毎年1月25日に大阪の天満宮で「鷽替(うそかえ)神事」という奇妙な行事が行われます。参拝客がウソの絵札が入ったお守りをもらった後、「替えましょう、替えましょう、嘘を真に替えましょう」と言いながら、お互いに交換し合います。
去年1年間についた嘘を、ウソに託して罪滅ぼしするわけです。交換した回数が多いほどご利益があるとされています。

本殿の前でお守りを交換し合う参拝客

交換会が終わり、お守りの封を開けて中に金色の鷽鳥が入っていると賞品が進呈されるという仕組み。
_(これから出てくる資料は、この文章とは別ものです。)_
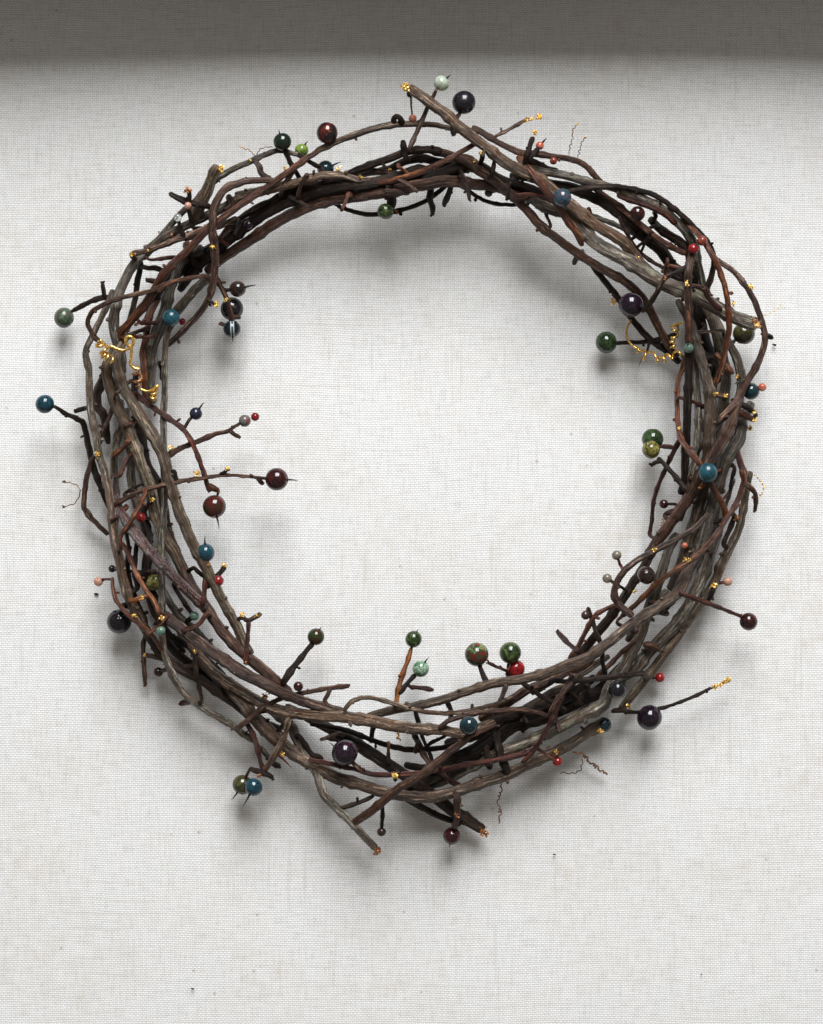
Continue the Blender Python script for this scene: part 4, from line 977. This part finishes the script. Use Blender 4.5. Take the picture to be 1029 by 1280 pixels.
# ---------------------------------------------------------------- gold foil on cut ends
def foil(x, y, s, mat=GOLD, ang=0, stretch=1.0, z=None, n=None):
    s *= 0.95
    t = topmost(x, y, 3.0); nn = nearest(x, y)
    par = t[1] if t else nn[1]
    if z is None: z = (t[0] if t else nn[2][2]) - s * 0.25
    V, F = [], []
    n = int((n or int(6 + s * 1.6)) * 1.7)
    ca, sa = math.cos(ang), math.sin(ang)
    for _ in range(n):
        px, py = random.gauss(0, 0.30) * s * stretch, random.gauss(0, 0.30) * s
        c = Vector((x + px * ca - py * sa, y + px * sa + py * ca, z + random.uniform(-0.3, 0.35) * s))
        q = random.uniform(0.20, 0.42) * s; base = len(V)
        rot = Vector((random.gauss(0, 1), random.gauss(0, 1), random.gauss(0, 1))).normalized().to_track_quat('Z', 'Y')
        ring = 6; hs = ((-0.5, 0.6), (0.1, 1.0), (0.55, 0.55))
        for h, w in hs:
            for k in range(ring):
                a = 2 * math.pi * k / ring + h
                v = rot @ Vector((math.cos(a) * w * q * random.uniform(0.75, 1.2), math.sin(a) * w * q * random.uniform(0.75, 1.2), h * q * 0.45))
                V.append(W(c.x + v.x, c.y - v.y, max(0.4, c.z + v.z)))
        for l in range(2):
            for k in range(ring):
                k2 = (k + 1) % ring
                F.append((base + l * ring + k, base + l * ring + k2, base + (l + 1) * ring + k2, base + (l + 1) * ring + k))
        F.append(tuple(base + k for k in reversed(range(ring)))); F.append(tuple(base + 2 * ring + k for k in range(ring)))
    mesh_obj('gold_foil', V, F, mat, par, smooth=False)

for a in [(508,109,7.5,GOLD,0,1.3),(276,211,7.5,GOLD,0,.9),(660,149,4,GOLD,-.4,1.8),(675,146,5.5,GOLD,-.2,1.4),(668,166,5.5,GOLD),(722,155,2.6,GOLD),(732,171,3.2,GOLD),
    (166,318,5,GOLD),(185,313,2.6,GOLD),(214.5,294,3.2,COPPER),(235,304,3.6,COPPER),(265,308,4,GOLD,0,1.3),(283,373.5,4,GOLD,0,1.4),(270,381,5.5,GOLD),(166,422,3.4,GOLD),
    (247,591,6,GOLD,0,1.2),(284,586,4.6,GOLD),(214,560,4.2,GOLD,.7,1.3),(122,567.5,6,GOLD),(190,624.6,4,GOLD),(202,773,4.6,GOLD,1,1.3),(244,814,4.6,GOLD),(167,769,4.4,GOLD,0,1.5),(177,748,4,GOLD,-.8,1.6),
    (181,819,3.6,GOLD),(331,870,5.6,COPPER,1.4,1.3),(352,943,4.4,GOLD,0,1.4),(324,970,5,COPPER),(494,970,6.2,GOLD,1,1.3),(303,769,5,GOLD),(321,770,3.4,GOLD,-.5,1.5),(281,706,5,GOLD),(260.6,706,3.6,COPPER),
    (307.6,828.5,3.6,COPPER),(750,913.6,6,GOLD),(785,882,5.6,GOLD),(695.5,940,5,GOLD),(685.5,934,3.8,COPPER),(818,687,4.4,GOLD),(859,700,4.4,GOLD,-.1,1.9),(893,732.5,5,GOLD,0,1.3),(793.7,739,3.4,GOLD,-.6,1.6),
    (859,355,4.4,GOLD),(880,361,3.4,COPPER),(831,346.5,4,COPPER),(917,379.5,4,GOLD),(939,359,5.4,GOLD,0,1.2),(922,470,4.6,GOLD),(894,492,4.6,GOLD,0,1.3),(907,495,4.4,GOLD),(849.5,535.6,3.8,GOLD),
    (943.5,515,4.6,GOLD),(943.5,525,4.2,GOLD),(938,535,4.6,GOLD,-.8,1.6),(876,608,5.4,COPPER),(920,647.5,5.6,COPPER),(594.5,201,3.4,GOLD),(601,191,3.6,GOLD),(451,221,3.6,GOLD),(487.6,211.5,3.6,GOLD),
    (497,264,4.6,COPPER,0,1.3),(313,200,3.2,GOLD),(423,212,4.2,GOLD,0,1.3),(473,1064,7.5,COPPER,.2,1.2),(605,1040,7,COPPER,1.2,1.3),(572,1019,4.6,COPPER),(767,377,5.5,WOODEND,1.1,1.9),
    (300,183,2.6,WOODEND),(80,602,3,DRYW),(79,633,3,DRYW),(234,238,6,COPPER,.3,1.3),(943,402,7,COPPER,1.3,1.2),(946,405,7.5,WOODEND,1.4,1.0),(356,210,3.4,GOLD),(199,290,2.4,COPPER),(770,1000,.1,GOLD)]:
    if a[2] > 1: foil(*a)
for i in range(11):      # gilded tip of the lower right twig
    t = i / 10; foil(891 + 22 * t, 860 - 11 * t, 4.8, GOLD, z=33, n=5)
for i in range(6):
    t = i / 5; foil(655 + 18 * t, 151 - 5 * t, 4.4, GOLD, z=100, n=4)
# crumbs of bark and leaf fallen on the canvas
def crumb(x, y, s, label, mat=BARK['dark']):
    V, F = [], []; n = 7
    for l, (h, w) in enumerate(((0.05, 0.8), (0.35, 1.0), (0.6, 0.5))):
        for k in range(n):
            a = 2 * math.pi * k / n; q = s * w * random.uniform(0.7, 1.2)
            V.append(Vector((math.cos(a) * q * 1.5 * U, math.sin(a) * q * 0.8 * U, h * s * U)))
    for l in range(2):
        for k in range(n): F.append((l * n + k, l * n + (k + 1) % n, (l + 1) * n + (k + 1) % n, (l + 1) * n + k))
    F.append(tuple(range(2 * n, 3 * n))); F.append(tuple(reversed(range(n))))
    o = mesh_obj('bark_crumb', V, F, mat); o.location = W(x, y, 0.2); o.rotation_euler.z = random.uniform(-0.4, 0.4)
    tag(o, label, 'crumb', 'bark crumbs fallen on the canvas')
crumb(121,743,2.2,'dark bark crumb on the canvas left of the wreath, below the peach bead')
crumb(241,1236,1.5,'tiny black crumb on the bare canvas near the bottom left')
crumb(693,1068,1.4,'tiny brown crumb on the canvas below the right end of the black cane', BARK['brown'])
crumb(877,1218,1.0,'tiny dark crumb on the bare canvas at the bottom right')
crumb(968,431,2.2,'small dark crumb on the canvas beside the right edge of the wreath')


# ---------------------------------------------------------------- setting
def build_setting():
    # canvas: one sheet, very slightly uneven
    nx, ny = 90, 100; V, F = [], []
    x0, x1, y0, y1 = -0.62, 0.62, -0.72, 0.26 + 0.004
    for j in range(ny + 1):
        for i in range(nx + 1):
            x = x0 + (x1 - x0) * i / nx; y = y0 + (y1 - y0) * j / ny
            V.append((x, y, 0.0011 * noise.noise((x * 6, y * 6, 1)) + 0.0004 * noise.noise((x * 17, y * 17, 4)) - 0.0013))
    for j in range(ny):
        for i in range(nx):
            a = j * (nx + 1) + i; F.append((a, a + 1, a + nx + 2, a + nx + 1))
    cv = mesh_obj('canvas', V, F, canvas_mat()); tag(cv, kind='structure')
    # table board below it
    def box(name, a, b, mat):
        V = [(x, y, z) for z in (a[2], b[2]) for y in (a[1], b[1]) for x in (a[0], b[0])]
        F = [(0, 2, 3, 1), (4, 5, 7, 6), (0, 1, 5, 4), (2, 6, 7, 3), (0, 4, 6, 2), (1, 3, 7, 5)]
        o = mesh_obj(name, V, F, mat, smooth=False)
        bv = o.modifiers.new('bevel', 'BEVEL'); bv.width = 0.003; bv.segments = 2
        return tag(o, kind='structure')
    m, nt, nodes, links, b = new_mat('painted_board'); b.inputs['Roughness'].default_value = 0.6
    ob = nodes.new('ShaderNodeTexCoord').outputs['Object']
    links.new(ramp(nt, noise_tex(nt, ob, 30, 4, 0.6), [(0.3, (0.28, 0.27, 0.25)), (0.7, (0.36, 0.35, 0.33))]), b.inputs['Base Color'])
    box('table_top', (-0.70, -0.80, -0.04), (0.70, 0.40, -0.0034), m)
    # unseen ledge, added only to shade the top strip of the canvas
    n = 24; V, F = [], []; top = 0.0
    for i in range(n + 1):                  # top edge dips towards the middle to shape the outline of the shade
        x = -0.70 + 1.40 * i / n; h = 0.066 + 0.009 * min(1, ((x - 0.03) / 0.22) ** 2) + 0.0012 * noise.noise((x * 9, 0, 0))
        V += [(x, 0.2645, 0.0), (x, 0.2645, h - 0.003), (x, 0.2675, h), (x, 0.36, h), (x, 0.36, 0.0)]
    for i in range(n):
        for k in range(5):
            a = i * 5; F.append((a + k, a + (k + 1) % 5, a + 5 + (k + 1) % 5, a + 5 + k))
    F.append((4, 3, 2, 1, 0)); F.append(tuple(n * 5 + k for k in range(5)))
    tag(mesh_obj('added_shade_ledge', V, F, m, smooth=False), kind='structure')
build_setting()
北野天満宮にはないようですが、各地の天満宮で似たような行事が催されており、絵札ではなく木彫りのウソを使う神社もあります。
大阪天満宮の説明によると、天神さん(=菅原道真公)は「学問の神様」であると同時に「正直の神様」でもあり、ウソが天神さんの愛した梅の木に縁が深いために始まった神事だそうです。

鷽鳥神事のお守り。左の袋の中に右の鷽鳥が入っています

しかし、この「鷽替神事」には3つの嘘があります。まず、ウソの語源は「嘘」ではありません。「うそ吹く」という言葉があるように、ウソは「口笛」の古語で、「フィー、フィー」と口笛のような声で鳴くことに由来します。
2つめの嘘は、お守りの絵。下の写真の実物と比べると、シルエットは似ていますが、色が全く違います。上の絵札のような鳥は、少なくとも日本にはいないでしょう。

3つめは、梅の木に縁があるという嘘。ウソは桜の芽を食べる習性があって、各地の桜守りには嫌われる存在。桜には縁がありますが、梅には特に縁はないはず。
目くじら立てるつもりはないですが、「正直の神様」の神事がこんな嘘だらけでいいのでしょうかね~(笑)。